- Exercise directions: Write out the listing below again, precisely as it is given.

- Raw data:
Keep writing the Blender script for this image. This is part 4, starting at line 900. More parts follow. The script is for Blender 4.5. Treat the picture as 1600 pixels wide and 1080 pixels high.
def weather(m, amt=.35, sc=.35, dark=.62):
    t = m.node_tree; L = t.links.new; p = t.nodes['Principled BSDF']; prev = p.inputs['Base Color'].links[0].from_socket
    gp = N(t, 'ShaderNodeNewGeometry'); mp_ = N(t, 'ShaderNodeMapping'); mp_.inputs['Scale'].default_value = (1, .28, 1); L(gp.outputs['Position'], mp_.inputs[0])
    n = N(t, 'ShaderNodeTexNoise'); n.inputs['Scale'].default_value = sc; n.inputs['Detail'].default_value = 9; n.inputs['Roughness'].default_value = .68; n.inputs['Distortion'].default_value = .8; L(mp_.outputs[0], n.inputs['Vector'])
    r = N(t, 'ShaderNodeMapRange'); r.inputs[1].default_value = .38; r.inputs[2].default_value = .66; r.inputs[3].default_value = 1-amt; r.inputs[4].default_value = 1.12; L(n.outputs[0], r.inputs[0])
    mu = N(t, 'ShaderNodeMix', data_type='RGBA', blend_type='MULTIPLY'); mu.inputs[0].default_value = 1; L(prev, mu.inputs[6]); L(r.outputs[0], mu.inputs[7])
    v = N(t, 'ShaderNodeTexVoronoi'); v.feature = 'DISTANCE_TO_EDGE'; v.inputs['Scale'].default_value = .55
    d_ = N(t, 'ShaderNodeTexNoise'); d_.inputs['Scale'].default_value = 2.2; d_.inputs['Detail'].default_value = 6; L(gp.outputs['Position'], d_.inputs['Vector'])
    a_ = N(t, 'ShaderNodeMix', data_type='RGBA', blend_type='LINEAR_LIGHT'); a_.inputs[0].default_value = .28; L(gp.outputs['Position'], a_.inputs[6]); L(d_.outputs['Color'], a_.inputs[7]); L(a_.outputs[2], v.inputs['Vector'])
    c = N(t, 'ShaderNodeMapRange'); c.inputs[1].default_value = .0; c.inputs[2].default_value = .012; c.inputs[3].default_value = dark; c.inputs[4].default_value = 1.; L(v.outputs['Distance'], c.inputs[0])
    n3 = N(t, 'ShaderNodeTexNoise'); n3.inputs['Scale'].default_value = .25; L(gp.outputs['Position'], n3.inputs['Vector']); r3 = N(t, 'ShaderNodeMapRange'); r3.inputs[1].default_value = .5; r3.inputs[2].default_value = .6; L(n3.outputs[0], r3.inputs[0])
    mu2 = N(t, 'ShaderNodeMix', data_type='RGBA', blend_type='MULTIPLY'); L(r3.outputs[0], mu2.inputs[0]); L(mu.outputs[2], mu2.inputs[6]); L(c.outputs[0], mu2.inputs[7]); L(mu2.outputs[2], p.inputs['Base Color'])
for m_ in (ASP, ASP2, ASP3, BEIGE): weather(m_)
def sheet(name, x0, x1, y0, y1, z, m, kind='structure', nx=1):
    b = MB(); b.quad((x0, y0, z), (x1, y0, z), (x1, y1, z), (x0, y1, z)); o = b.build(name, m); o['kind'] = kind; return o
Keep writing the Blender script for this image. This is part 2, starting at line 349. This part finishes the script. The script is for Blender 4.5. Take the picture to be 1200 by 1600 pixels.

- Right answer:
Keep writing the Blender script for this image. This is part 4, starting at line 900. More parts follow. The script is for Blender 4.5. Treat the picture as 1600 pixels wide and 1080 pixels high.
def weather(m, amt=.35, sc=.35, dark=.62):
    t = m.node_tree; L = t.links.new; p = t.nodes['Principled BSDF']; prev = p.inputs['Base Color'].links[0].from_socket
    gp = N(t, 'ShaderNodeNewGeometry'); mp_ = N(t, 'ShaderNodeMapping'); mp_.inputs['Scale'].default_value = (1, .28, 1); L(gp.outputs['Position'], mp_.inputs[0])
    n = N(t, 'ShaderNodeTexNoise'); n.inputs['Scale'].default_value = sc; n.inputs['Detail'].default_value = 9; n.inputs['Roughness'].default_value = .68; n.inputs['Distortion'].default_value = .8; L(mp_.outputs[0], n.inputs['Vector'])
    r = N(t, 'ShaderNodeMapRange'); r.inputs[1].default_value = .38; r.inputs[2].default_value = .66; r.inputs[3].default_value = 1-amt; r.inputs[4].default_value = 1.12; L(n.outputs[0], r.inputs[0])
    mu = N(t, 'ShaderNodeMix', data_type='RGBA', blend_type='MULTIPLY'); mu.inputs[0].default_value = 1; L(prev, mu.inputs[6]); L(r.outputs[0], mu.inputs[7])
    v = N(t, 'ShaderNodeTexVoronoi'); v.feature = 'DISTANCE_TO_EDGE'; v.inputs['Scale'].default_value = .55
    d_ = N(t, 'ShaderNodeTexNoise'); d_.inputs['Scale'].default_value = 2.2; d_.inputs['Detail'].default_value = 6; L(gp.outputs['Position'], d_.inputs['Vector'])
    a_ = N(t, 'ShaderNodeMix', data_type='RGBA', blend_type='LINEAR_LIGHT'); a_.inputs[0].default_value = .28; L(gp.outputs['Position'], a_.inputs[6]); L(d_.outputs['Color'], a_.inputs[7]); L(a_.outputs[2], v.inputs['Vector'])
    c = N(t, 'ShaderNodeMapRange'); c.inputs[1].default_value = .0; c.inputs[2].default_value = .012; c.inputs[3].default_value = dark; c.inputs[4].default_value = 1.; L(v.outputs['Distance'], c.inputs[0])
    n3 = N(t, 'ShaderNodeTexNoise'); n3.inputs['Scale'].default_value = .25; L(gp.outputs['Position'], n3.inputs['Vector']); r3 = N(t, 'ShaderNodeMapRange'); r3.inputs[1].default_value = .5; r3.inputs[2].default_value = .6; L(n3.outputs[0], r3.inputs[0])
    mu2 = N(t, 'ShaderNodeMix', data_type='RGBA', blend_type='MULTIPLY'); L(r3.outputs[0], mu2.inputs[0]); L(mu.outputs[2], mu2.inputs[6]); L(c.outputs[0], mu2.inputs[7]); L(mu2.outputs[2], p.inputs['Base Color'])
for m_ in (ASP, ASP2, ASP3, BEIGE): weather(m_)
def sheet(name, x0, x1, y0, y1, z, m, kind='structure', nx=1):
    b = MB(); b.quad((x0, y0, z), (x1, y0, z), (x1, y1, z), (x0, y1, z)); o = b.build(name, m); o['kind'] = kind; return o
Keep writing the Blender script for this image. This is part 2, starting at line 349. This part finishes the script. The script is for Blender 4.5. Take the picture to be 1200 by 1600 pixels.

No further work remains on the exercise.